To do.
Retype only what runs from the first line of the listing to the line holding "return ribs", both included. Do not retype the pictures.

┄┄┄┄┄┄┄┄┄┄

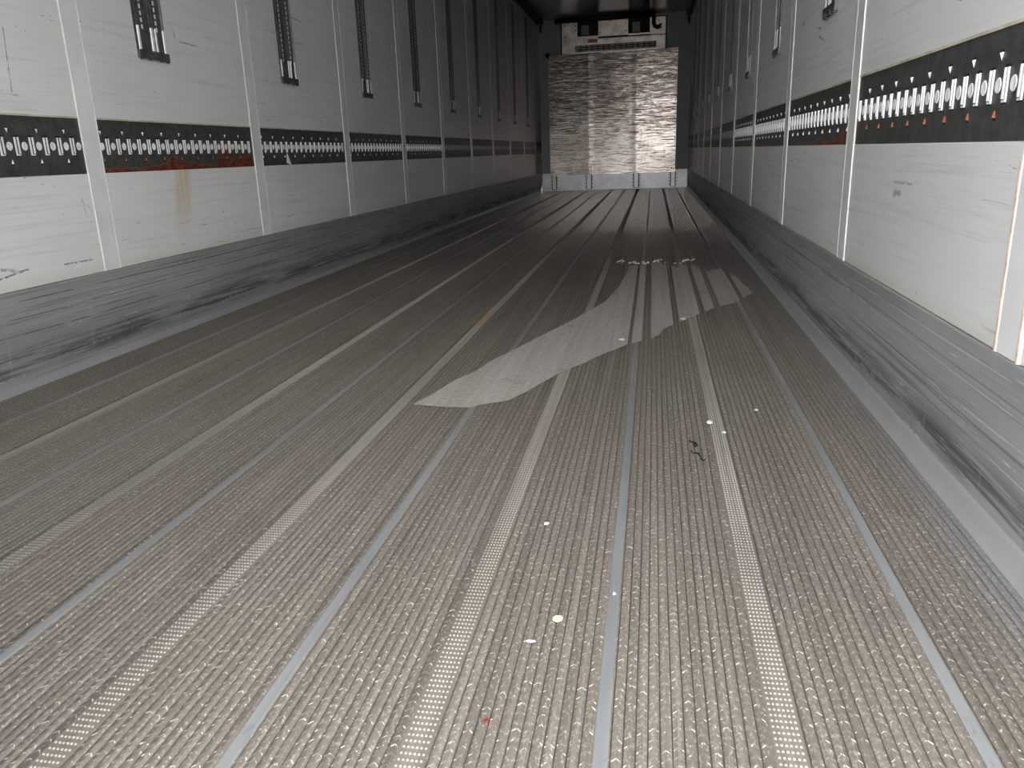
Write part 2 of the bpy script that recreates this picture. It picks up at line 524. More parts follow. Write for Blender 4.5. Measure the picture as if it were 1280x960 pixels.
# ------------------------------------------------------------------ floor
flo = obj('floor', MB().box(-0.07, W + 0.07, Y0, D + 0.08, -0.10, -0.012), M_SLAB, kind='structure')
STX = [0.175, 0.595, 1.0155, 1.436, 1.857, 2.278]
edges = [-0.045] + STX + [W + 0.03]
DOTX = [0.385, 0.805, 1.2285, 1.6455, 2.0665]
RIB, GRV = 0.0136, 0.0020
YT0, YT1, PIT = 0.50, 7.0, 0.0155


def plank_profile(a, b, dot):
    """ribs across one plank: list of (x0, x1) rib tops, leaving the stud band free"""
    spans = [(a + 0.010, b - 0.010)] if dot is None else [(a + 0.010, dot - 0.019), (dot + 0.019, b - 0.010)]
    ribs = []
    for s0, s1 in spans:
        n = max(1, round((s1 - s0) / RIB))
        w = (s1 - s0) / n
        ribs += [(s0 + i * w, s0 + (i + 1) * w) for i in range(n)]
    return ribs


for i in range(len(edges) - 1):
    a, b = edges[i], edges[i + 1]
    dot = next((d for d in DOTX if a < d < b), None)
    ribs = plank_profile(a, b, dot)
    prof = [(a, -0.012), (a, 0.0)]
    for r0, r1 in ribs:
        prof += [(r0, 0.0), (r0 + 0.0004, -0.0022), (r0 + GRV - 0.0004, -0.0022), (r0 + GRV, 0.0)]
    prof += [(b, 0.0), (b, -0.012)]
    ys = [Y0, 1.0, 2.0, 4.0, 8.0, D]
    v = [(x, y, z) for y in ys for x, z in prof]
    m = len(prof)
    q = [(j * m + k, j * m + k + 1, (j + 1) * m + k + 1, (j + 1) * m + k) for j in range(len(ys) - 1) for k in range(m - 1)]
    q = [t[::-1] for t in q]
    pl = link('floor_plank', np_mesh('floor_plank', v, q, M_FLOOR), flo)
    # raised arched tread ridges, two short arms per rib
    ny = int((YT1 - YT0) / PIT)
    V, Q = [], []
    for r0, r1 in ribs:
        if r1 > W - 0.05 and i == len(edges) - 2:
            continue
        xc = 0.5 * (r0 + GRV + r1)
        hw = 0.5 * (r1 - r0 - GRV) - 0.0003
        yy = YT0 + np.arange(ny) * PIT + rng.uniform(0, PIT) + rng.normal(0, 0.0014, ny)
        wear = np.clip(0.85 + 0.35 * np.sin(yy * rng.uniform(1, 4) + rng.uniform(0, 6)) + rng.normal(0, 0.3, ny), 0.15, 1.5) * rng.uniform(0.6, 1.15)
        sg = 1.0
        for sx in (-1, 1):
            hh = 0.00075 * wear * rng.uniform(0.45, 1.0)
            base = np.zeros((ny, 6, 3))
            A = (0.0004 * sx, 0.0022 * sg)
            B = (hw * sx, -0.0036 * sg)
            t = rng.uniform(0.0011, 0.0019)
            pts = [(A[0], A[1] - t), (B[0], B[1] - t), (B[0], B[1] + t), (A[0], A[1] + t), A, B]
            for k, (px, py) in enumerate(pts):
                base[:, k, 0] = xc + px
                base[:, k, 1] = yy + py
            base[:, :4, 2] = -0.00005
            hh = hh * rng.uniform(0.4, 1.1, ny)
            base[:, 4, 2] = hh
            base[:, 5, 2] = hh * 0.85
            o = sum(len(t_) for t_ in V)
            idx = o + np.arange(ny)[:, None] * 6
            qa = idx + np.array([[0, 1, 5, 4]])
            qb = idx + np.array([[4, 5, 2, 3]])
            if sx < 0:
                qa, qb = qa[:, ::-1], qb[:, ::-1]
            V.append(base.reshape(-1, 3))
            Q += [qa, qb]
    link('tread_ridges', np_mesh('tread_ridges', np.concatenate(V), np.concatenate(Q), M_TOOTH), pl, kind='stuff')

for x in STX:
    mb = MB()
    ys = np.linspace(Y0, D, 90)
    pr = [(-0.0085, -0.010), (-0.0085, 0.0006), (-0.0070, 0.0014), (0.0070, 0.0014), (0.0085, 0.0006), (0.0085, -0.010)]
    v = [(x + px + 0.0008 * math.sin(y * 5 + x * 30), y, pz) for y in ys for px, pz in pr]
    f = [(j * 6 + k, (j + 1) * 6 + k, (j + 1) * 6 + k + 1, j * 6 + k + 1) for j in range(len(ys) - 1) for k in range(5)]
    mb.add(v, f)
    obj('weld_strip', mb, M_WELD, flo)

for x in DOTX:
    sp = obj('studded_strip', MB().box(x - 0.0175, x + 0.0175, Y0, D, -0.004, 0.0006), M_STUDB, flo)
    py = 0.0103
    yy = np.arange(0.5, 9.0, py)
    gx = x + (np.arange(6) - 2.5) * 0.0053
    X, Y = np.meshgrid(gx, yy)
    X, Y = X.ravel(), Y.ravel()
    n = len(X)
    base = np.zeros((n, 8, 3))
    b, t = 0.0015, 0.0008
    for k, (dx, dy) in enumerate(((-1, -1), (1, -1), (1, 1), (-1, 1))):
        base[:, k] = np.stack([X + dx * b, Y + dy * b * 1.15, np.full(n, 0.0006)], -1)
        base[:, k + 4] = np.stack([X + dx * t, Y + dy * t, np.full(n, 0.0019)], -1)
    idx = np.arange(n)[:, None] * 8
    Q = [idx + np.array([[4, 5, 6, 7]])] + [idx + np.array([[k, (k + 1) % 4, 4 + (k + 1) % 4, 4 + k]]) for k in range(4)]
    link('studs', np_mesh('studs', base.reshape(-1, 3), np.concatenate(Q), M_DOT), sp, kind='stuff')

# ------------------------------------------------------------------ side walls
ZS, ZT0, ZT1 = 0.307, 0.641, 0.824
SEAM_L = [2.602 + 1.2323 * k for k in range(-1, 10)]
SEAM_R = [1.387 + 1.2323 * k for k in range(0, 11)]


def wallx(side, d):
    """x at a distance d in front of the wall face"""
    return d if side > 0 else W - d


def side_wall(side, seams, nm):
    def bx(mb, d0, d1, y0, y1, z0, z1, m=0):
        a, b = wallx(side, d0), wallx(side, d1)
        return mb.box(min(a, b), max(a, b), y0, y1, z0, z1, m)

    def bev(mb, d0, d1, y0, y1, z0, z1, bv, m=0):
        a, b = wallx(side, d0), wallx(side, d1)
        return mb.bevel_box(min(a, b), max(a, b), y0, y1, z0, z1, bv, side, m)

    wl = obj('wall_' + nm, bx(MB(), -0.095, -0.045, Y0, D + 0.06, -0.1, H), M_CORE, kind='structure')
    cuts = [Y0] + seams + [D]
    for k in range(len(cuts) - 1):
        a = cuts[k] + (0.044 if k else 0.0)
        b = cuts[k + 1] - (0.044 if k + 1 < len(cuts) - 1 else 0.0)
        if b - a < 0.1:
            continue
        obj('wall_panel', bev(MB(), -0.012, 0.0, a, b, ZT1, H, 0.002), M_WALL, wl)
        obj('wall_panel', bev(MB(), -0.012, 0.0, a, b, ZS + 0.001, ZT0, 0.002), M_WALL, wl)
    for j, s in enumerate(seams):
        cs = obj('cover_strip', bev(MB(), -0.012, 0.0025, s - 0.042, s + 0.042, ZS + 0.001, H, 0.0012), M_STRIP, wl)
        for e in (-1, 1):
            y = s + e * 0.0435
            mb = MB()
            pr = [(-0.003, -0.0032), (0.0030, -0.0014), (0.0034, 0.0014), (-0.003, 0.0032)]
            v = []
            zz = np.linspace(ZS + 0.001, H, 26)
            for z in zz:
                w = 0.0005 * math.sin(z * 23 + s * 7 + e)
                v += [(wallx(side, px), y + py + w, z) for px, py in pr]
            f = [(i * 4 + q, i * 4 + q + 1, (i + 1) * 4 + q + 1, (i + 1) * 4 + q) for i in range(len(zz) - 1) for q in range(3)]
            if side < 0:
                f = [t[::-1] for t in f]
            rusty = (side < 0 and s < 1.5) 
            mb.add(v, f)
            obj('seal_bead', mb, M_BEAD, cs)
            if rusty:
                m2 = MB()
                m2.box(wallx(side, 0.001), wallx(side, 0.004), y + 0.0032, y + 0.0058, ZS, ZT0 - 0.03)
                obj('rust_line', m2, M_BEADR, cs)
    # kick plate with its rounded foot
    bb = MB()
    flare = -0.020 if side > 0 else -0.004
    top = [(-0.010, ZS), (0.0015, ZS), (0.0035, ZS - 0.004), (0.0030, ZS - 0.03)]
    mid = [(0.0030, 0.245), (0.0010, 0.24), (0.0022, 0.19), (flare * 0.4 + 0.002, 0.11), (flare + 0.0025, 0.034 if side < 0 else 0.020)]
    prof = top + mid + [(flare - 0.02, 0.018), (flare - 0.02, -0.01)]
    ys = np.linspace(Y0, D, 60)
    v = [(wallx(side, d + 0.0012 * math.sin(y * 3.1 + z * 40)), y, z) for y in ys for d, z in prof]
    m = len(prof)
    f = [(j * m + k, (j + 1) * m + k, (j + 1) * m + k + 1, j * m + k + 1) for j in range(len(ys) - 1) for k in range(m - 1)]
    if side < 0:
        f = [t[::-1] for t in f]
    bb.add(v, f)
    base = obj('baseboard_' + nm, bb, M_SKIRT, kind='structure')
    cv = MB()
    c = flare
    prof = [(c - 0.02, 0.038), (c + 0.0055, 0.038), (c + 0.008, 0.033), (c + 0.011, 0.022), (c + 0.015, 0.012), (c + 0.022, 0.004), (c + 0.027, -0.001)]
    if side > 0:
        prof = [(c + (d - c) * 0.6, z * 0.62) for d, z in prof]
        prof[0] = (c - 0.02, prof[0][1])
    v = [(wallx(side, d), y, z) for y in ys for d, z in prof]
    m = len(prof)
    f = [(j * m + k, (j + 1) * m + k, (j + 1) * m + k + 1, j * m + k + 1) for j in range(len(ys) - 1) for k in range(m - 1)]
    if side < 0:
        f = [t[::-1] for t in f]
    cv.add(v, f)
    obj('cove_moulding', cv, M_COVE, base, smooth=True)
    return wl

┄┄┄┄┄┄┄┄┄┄

Solution below.
Write part 2 of the bpy script that recreates this picture. It picks up at line 524. More parts follow. Write for Blender 4.5. Measure the picture as if it were 1280x960 pixels.
# ------------------------------------------------------------------ floor
flo = obj('floor', MB().box(-0.07, W + 0.07, Y0, D + 0.08, -0.10, -0.012), M_SLAB, kind='structure')
STX = [0.175, 0.595, 1.0155, 1.436, 1.857, 2.278]
edges = [-0.045] + STX + [W + 0.03]
DOTX = [0.385, 0.805, 1.2285, 1.6455, 2.0665]
RIB, GRV = 0.0136, 0.0020
YT0, YT1, PIT = 0.50, 7.0, 0.0155


def plank_profile(a, b, dot):
    """ribs across one plank: list of (x0, x1) rib tops, leaving the stud band free"""
    spans = [(a + 0.010, b - 0.010)] if dot is None else [(a + 0.010, dot - 0.019), (dot + 0.019, b - 0.010)]
    ribs = []
    for s0, s1 in spans:
        n = max(1, round((s1 - s0) / RIB))
        w = (s1 - s0) / n
        ribs += [(s0 + i * w, s0 + (i + 1) * w) for i in range(n)]
    return ribs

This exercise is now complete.